--- start ---

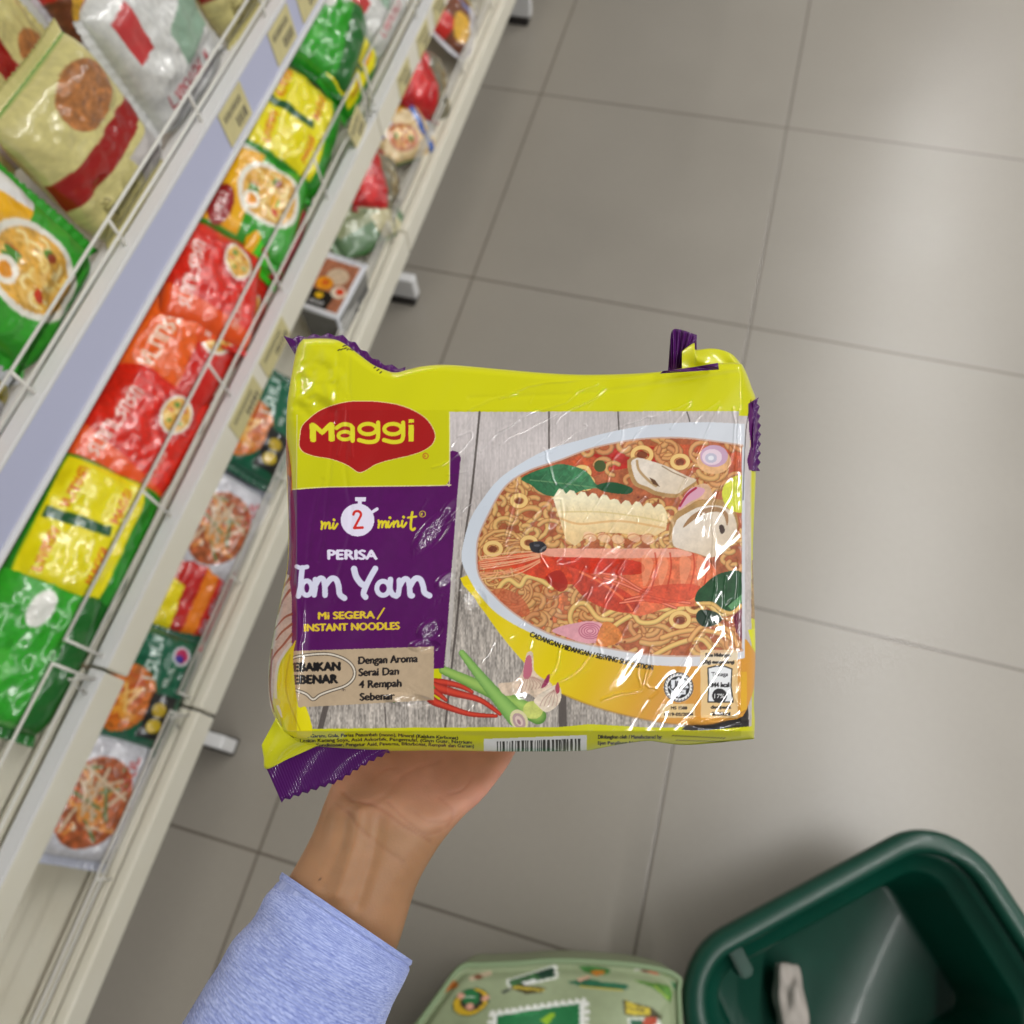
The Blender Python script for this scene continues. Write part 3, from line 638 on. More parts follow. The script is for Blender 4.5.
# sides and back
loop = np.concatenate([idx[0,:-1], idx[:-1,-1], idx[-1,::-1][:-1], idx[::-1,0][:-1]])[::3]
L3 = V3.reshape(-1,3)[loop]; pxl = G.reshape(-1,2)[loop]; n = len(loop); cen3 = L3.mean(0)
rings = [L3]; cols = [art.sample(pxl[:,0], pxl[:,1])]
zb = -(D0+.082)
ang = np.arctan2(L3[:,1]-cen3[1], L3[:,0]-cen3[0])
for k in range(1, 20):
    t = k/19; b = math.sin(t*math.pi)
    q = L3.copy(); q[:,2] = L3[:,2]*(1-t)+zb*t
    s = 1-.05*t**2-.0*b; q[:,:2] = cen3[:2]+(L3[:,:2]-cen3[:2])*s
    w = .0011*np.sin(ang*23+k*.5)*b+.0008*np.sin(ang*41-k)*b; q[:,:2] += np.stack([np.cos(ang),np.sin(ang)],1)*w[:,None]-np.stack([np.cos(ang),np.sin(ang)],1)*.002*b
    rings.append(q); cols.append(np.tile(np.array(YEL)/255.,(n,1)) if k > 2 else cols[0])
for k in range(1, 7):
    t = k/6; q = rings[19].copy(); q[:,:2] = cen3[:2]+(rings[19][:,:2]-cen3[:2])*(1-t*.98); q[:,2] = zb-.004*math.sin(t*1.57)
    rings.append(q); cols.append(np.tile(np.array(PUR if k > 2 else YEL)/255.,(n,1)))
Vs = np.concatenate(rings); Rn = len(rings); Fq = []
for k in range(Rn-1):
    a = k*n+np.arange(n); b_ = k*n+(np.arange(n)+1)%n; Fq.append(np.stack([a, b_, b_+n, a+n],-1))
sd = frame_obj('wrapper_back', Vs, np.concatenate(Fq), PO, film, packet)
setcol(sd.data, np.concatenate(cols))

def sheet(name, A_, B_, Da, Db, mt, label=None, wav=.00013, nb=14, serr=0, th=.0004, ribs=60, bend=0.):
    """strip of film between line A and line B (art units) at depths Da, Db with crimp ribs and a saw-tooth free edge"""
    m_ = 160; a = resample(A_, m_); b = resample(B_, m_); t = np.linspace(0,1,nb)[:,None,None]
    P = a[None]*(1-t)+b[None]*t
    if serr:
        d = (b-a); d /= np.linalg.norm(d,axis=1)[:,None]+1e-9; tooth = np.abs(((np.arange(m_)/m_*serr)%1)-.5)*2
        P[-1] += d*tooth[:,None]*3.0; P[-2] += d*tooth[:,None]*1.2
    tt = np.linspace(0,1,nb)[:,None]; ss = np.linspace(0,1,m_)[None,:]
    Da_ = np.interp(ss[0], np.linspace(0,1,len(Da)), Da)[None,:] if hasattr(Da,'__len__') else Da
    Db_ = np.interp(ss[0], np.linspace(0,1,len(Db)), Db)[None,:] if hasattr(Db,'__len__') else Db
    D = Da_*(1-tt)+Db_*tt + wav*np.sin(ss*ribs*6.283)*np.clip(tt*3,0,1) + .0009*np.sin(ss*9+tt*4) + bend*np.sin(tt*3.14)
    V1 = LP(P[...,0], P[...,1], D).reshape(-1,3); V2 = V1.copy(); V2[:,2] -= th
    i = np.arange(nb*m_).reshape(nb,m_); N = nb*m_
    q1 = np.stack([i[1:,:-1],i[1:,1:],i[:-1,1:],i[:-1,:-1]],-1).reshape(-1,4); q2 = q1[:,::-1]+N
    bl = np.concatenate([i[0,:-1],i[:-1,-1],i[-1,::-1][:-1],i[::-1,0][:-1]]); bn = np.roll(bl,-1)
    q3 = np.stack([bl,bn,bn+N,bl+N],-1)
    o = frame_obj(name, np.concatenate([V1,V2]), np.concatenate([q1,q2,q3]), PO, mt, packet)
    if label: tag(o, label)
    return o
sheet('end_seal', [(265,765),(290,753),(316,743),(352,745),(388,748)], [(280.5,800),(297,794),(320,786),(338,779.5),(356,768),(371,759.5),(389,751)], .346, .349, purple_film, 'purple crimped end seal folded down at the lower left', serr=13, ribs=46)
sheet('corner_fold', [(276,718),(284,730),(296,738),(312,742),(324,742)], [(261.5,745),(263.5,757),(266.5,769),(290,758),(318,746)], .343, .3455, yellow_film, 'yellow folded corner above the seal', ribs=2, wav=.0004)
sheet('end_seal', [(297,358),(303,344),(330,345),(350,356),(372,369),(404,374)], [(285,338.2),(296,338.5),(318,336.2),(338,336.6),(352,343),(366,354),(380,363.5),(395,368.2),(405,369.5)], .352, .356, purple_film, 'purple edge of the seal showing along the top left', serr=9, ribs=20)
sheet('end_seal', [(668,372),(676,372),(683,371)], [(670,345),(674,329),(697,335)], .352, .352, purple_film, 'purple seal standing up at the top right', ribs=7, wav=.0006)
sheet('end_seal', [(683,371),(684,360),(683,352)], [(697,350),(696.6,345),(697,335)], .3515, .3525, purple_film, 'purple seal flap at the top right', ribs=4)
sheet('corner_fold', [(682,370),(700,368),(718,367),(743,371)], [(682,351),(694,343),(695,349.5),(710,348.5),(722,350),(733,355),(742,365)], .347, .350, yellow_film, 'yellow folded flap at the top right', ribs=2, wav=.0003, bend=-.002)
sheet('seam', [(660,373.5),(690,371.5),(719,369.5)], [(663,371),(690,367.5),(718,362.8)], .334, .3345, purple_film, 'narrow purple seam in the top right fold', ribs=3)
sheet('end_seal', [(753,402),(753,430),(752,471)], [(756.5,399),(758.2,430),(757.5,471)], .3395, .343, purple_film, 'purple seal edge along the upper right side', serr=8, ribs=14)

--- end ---

■ **Work to be completed**
Set down again, exactly, the lines of the material above from its first line to the one with "setcol(sd.data, np.concatenate(cols))", inclusive. Leave the pictures out.

■ **Solution to this problem**
The Blender Python script for this scene continues. Write part 3, from line 638 on. More parts follow. The script is for Blender 4.5.
# sides and back
loop = np.concatenate([idx[0,:-1], idx[:-1,-1], idx[-1,::-1][:-1], idx[::-1,0][:-1]])[::3]
L3 = V3.reshape(-1,3)[loop]; pxl = G.reshape(-1,2)[loop]; n = len(loop); cen3 = L3.mean(0)
rings = [L3]; cols = [art.sample(pxl[:,0], pxl[:,1])]
zb = -(D0+.082)
ang = np.arctan2(L3[:,1]-cen3[1], L3[:,0]-cen3[0])
for k in range(1, 20):
    t = k/19; b = math.sin(t*math.pi)
    q = L3.copy(); q[:,2] = L3[:,2]*(1-t)+zb*t
    s = 1-.05*t**2-.0*b; q[:,:2] = cen3[:2]+(L3[:,:2]-cen3[:2])*s
    w = .0011*np.sin(ang*23+k*.5)*b+.0008*np.sin(ang*41-k)*b; q[:,:2] += np.stack([np.cos(ang),np.sin(ang)],1)*w[:,None]-np.stack([np.cos(ang),np.sin(ang)],1)*.002*b
    rings.append(q); cols.append(np.tile(np.array(YEL)/255.,(n,1)) if k > 2 else cols[0])
for k in range(1, 7):
    t = k/6; q = rings[19].copy(); q[:,:2] = cen3[:2]+(rings[19][:,:2]-cen3[:2])*(1-t*.98); q[:,2] = zb-.004*math.sin(t*1.57)
    rings.append(q); cols.append(np.tile(np.array(PUR if k > 2 else YEL)/255.,(n,1)))
Vs = np.concatenate(rings); Rn = len(rings); Fq = []
for k in range(Rn-1):
    a = k*n+np.arange(n); b_ = k*n+(np.arange(n)+1)%n; Fq.append(np.stack([a, b_, b_+n, a+n],-1))
sd = frame_obj('wrapper_back', Vs, np.concatenate(Fq), PO, film, packet)
setcol(sd.data, np.concatenate(cols))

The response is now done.